● JOB
The listing below should be printed exactly, every line of it. Skip the pictures.

____________________

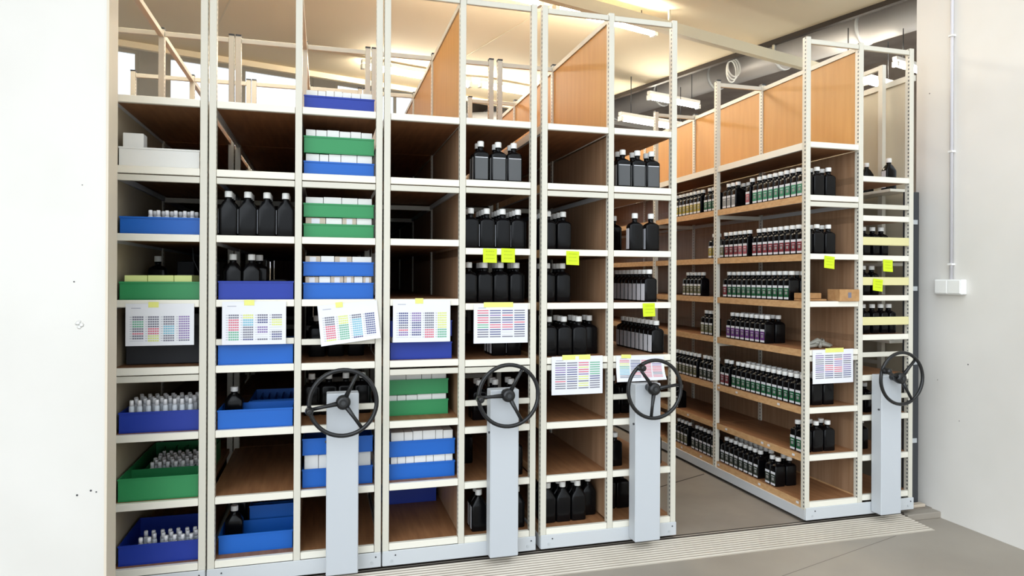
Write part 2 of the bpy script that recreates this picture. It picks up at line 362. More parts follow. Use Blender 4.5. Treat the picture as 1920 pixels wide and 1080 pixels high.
def rack(c, zl, zr, label, bars_l, bars_r, upper, wheel=None, knob=190, rot=(65, -55), coltop=.945):
    x = X[c]; t = empty('mobile_shelving_rack', (x, 0, 0)); tag(t, label, 'shelving rack', 'mobile shelving racks')
    for i in range(3):
        for j in range(NB+1):
            p = put('post', POST, t, (i*W, j*L, .05))
            if 0 < j < 3: put('post_cap', CAPM, p, (0, 0, TOP-.05))
    for side, zs in ((0, zl), (1, zr)):
        for k, z in enumerate(zs):
            for j in range(NB):
                s = put('shelf', BT if k == 0 else BW, t, (side*W, j*L, z))
                if j == 0: put('shelf_lip', LIP, s, (0, 0, 0))
    for side, zs in ((0, bars_l), (1, bars_r)):
        for z in zs:
            for j in range(3): put('crossbar', BAR, t, (side*W, j*L, z))
    for side in (0, 1):
        for j in range(3): put('crossbar', BAR, t, (side*W, j*L, TOP-.012))
    # centre panel, in one board per bay
    for j in range(NB):
        y0, y1 = j*L+.022, (j+1)*L-.022
        MB().box(W-.008, W+.008, y0, y1, .14, 2.35, 'inner_beige' if c == 1 else 'panel_low').build('centre_panel', t)
        if upper:
            MB().box(W-.007, W+.007, y0, y1, 2.386, 2.99, 'panel').build('upper_panel', t)
        MB().box(W-.014, W+.014, y0, y1, 2.992, 3.022, 'steel').build('top_rail', t)
    for side in (0, 1): MB().box(side*W+.019, side*W+W-.019, NB*L+.001, NB*L+.012, .14, 2.36, 'panel_low').build('light_block_panel', t)  # unseen back panels, added to keep window light out of the shelves
    for xx in (W-.026, W+.012): MB().box(xx, xx+.014, .022, NB*L-.022, 1.985, 2.012, 'grey_steel').build('inner_rail', t)
    # undercarriage
    q = MB(); q.box(-.0165, 2*W+.0165, -.030, -.021, .024, .100, 'base', .002); q.build('base_front', t)
    for xx in (-.018, 2*W-.012): MB().box(xx, xx+.03, -.019, NB*L+.02, .024, .086, 'base').build('base_rail', t)
    q = MB()
    for bx in (.03, 2*W-.03):
        q.tube([(bx,-.030,.05),(bx,-.034,.05)], .007, 'grey_steel', 6); q.tube([(bx+.02,-.030,.078),(bx+.02,-.033,.078)], .004, 'dark', 6)
    q.build('bolt', t)
    if wheel is not None:
        wx = wheel
        q = MB(); q.box(wx-.078, wx+.078, -.118, -.034, .042, coltop, 'column', .004); dc = q.build('drive_column', t)
        q = MB(); q.tube([(wx-.085,-.1,.895-.19),(wx-.0785,-.1,.895-.19)], .006, 'dark', 8); q.tube([(wx,-.118,.912),(wx,-.150,.912)], .022, 'hub', 14); q.build('shaft', dc)
        hw = put('handwheel', None, t, (wx, -.195, .912))
        q = MB(); q.tube([(.160*math.cos(a*math.pi/24), 0, .160*math.sin(a*math.pi/24)) for a in range(48)], .0105, 'rubber', 10, True); q.build('rim', hw)
        q = MB(); q.tube([(0,.045,0),(0,.02,0),(0,-.004,0),(0,-.012,0)], [.028,.036,.034,.02], 'rubber', 18); q.build('hub', hw)
        q = MB(); q.tube([(0,-.0125,0),(0,-.015,0)], .011, 'hub', 12); q.build('hub_bolt', hw)
        for a in (knob,)+tuple(rot):
            a = R(a); cx, cz = math.cos(a), math.sin(a)
            q = MB(); q.tube([(.02*cx,.006,.02*cz),(.09*cx,.004,.09*cz),(.158*cx,0,.158*cz)], [.013,.009,.009], 'rubber', 8); q.build('spoke', hw)
        a = R(knob); px, pz = .160*math.cos(a), .160*math.sin(a)
        q = MB(); q.tube([(px,0,pz),(px,-.02,pz),(px,-.024,pz),(px,-.06,pz),(px,-.068,pz)], [.010,.010,.021,.017,.008], 'rubber', 14); q.build('knob', hw)
    return t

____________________

● ANSWER TO THIS EXERCISE
Write part 2 of the bpy script that recreates this picture. It picks up at line 362. More parts follow. Use Blender 4.5. Treat the picture as 1920 pixels wide and 1080 pixels high.
def rack(c, zl, zr, label, bars_l, bars_r, upper, wheel=None, knob=190, rot=(65, -55), coltop=.945):
    x = X[c]; t = empty('mobile_shelving_rack', (x, 0, 0)); tag(t, label, 'shelving rack', 'mobile shelving racks')
    for i in range(3):
        for j in range(NB+1):
            p = put('post', POST, t, (i*W, j*L, .05))
            if 0 < j < 3: put('post_cap', CAPM, p, (0, 0, TOP-.05))
    for side, zs in ((0, zl), (1, zr)):
        for k, z in enumerate(zs):
            for j in range(NB):
                s = put('shelf', BT if k == 0 else BW, t, (side*W, j*L, z))
                if j == 0: put('shelf_lip', LIP, s, (0, 0, 0))
    for side, zs in ((0, bars_l), (1, bars_r)):
        for z in zs:
            for j in range(3): put('crossbar', BAR, t, (side*W, j*L, z))
    for side in (0, 1):
        for j in range(3): put('crossbar', BAR, t, (side*W, j*L, TOP-.012))
    # centre panel, in one board per bay
    for j in range(NB):
        y0, y1 = j*L+.022, (j+1)*L-.022
        MB().box(W-.008, W+.008, y0, y1, .14, 2.35, 'inner_beige' if c == 1 else 'panel_low').build('centre_panel', t)
        if upper:
            MB().box(W-.007, W+.007, y0, y1, 2.386, 2.99, 'panel').build('upper_panel', t)
        MB().box(W-.014, W+.014, y0, y1, 2.992, 3.022, 'steel').build('top_rail', t)
    for side in (0, 1): MB().box(side*W+.019, side*W+W-.019, NB*L+.001, NB*L+.012, .14, 2.36, 'panel_low').build('light_block_panel', t)  # unseen back panels, added to keep window light out of the shelves
    for xx in (W-.026, W+.012): MB().box(xx, xx+.014, .022, NB*L-.022, 1.985, 2.012, 'grey_steel').build('inner_rail', t)
    # undercarriage
    q = MB(); q.box(-.0165, 2*W+.0165, -.030, -.021, .024, .100, 'base', .002); q.build('base_front', t)
    for xx in (-.018, 2*W-.012): MB().box(xx, xx+.03, -.019, NB*L+.02, .024, .086, 'base').build('base_rail', t)
    q = MB()
    for bx in (.03, 2*W-.03):
        q.tube([(bx,-.030,.05),(bx,-.034,.05)], .007, 'grey_steel', 6); q.tube([(bx+.02,-.030,.078),(bx+.02,-.033,.078)], .004, 'dark', 6)
    q.build('bolt', t)
    if wheel is not None:
        wx = wheel
        q = MB(); q.box(wx-.078, wx+.078, -.118, -.034, .042, coltop, 'column', .004); dc = q.build('drive_column', t)
        q = MB(); q.tube([(wx-.085,-.1,.895-.19),(wx-.0785,-.1,.895-.19)], .006, 'dark', 8); q.tube([(wx,-.118,.912),(wx,-.150,.912)], .022, 'hub', 14); q.build('shaft', dc)
        hw = put('handwheel', None, t, (wx, -.195, .912))
        q = MB(); q.tube([(.160*math.cos(a*math.pi/24), 0, .160*math.sin(a*math.pi/24)) for a in range(48)], .0105, 'rubber', 10, True); q.build('rim', hw)
        q = MB(); q.tube([(0,.045,0),(0,.02,0),(0,-.004,0),(0,-.012,0)], [.028,.036,.034,.02], 'rubber', 18); q.build('hub', hw)
        q = MB(); q.tube([(0,-.0125,0),(0,-.015,0)], .011, 'hub', 12); q.build('hub_bolt', hw)
        for a in (knob,)+tuple(rot):
            a = R(a); cx, cz = math.cos(a), math.sin(a)
            q = MB(); q.tube([(.02*cx,.006,.02*cz),(.09*cx,.004,.09*cz),(.158*cx,0,.158*cz)], [.013,.009,.009], 'rubber', 8); q.build('spoke', hw)
        a = R(knob); px, pz = .160*math.cos(a), .160*math.sin(a)
        q = MB(); q.tube([(px,0,pz),(px,-.02,pz),(px,-.024,pz),(px,-.06,pz),(px,-.068,pz)], [.010,.010,.021,.017,.008], 'rubber', 14); q.build('knob', hw)
    return t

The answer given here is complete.